We bought a brand-new car today! \o/ It’s an extremely handsome-looking Kia Cerato hatchback in dark metallic grey.

Our brand-new MY18 Kia Cerato

We’d been toying with the idea for a little bit, then Kristina came across some videos of crash tests comparing somewhat older (from ~2000-ish, which is exactly what our current Corolla is) cars impacting with newer ones. They’re nothing like the utter crumpling of the cars from the 1970s, but still somewhat alarming. She did a bunch of research and found that the current Kias are extremely well-regarded and reliable, and it turns out there’s basically nothing else in the same price range that offer as much power and features; the equivalent cars like the Corolla and Civic and such were all several thousand dollars more, with less power and fewer included features. The Cerato has a 7-year warranty as well, which seemed to be more than most other cars.

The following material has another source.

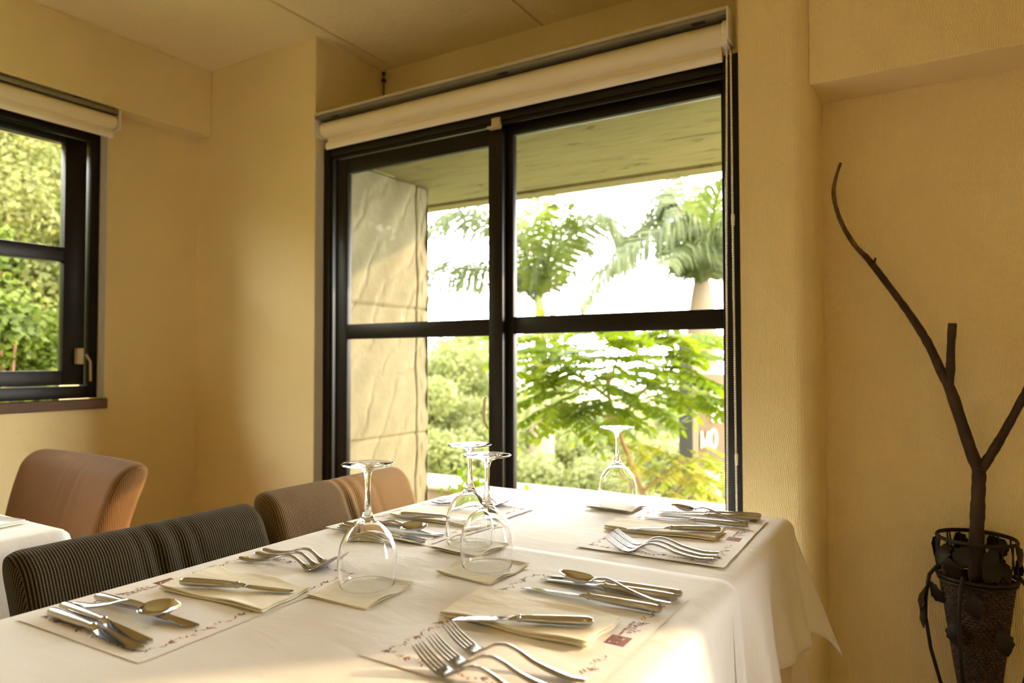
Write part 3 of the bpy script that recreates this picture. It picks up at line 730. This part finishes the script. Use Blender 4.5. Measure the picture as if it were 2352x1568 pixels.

Speaking of power (112kW and 192Nm to be exact), we took one for a test drive on Sunday… I put my foot down and was accidentally doing 70km/h almost immediately! There’s a hell of a lot of room as well, it’s only marginally larger on the outside compared to our Corolla, but it’s so spacious inside. I’m excited about having a hatchback again too, there’s been a few situations where we were trying to put something into the boot and it just wouldn’t fit. Now we can go to town and put the back seats down and put EVERYTHING in it! *maniacal laughter*

We’re going to keep the old Corolla for a while just to go to and from the station in, because parking there means the car is permanently covered in dust thanks to all the construction going on, and when it rains everything turns to mud and the trucks going along the road just splash mud across everything.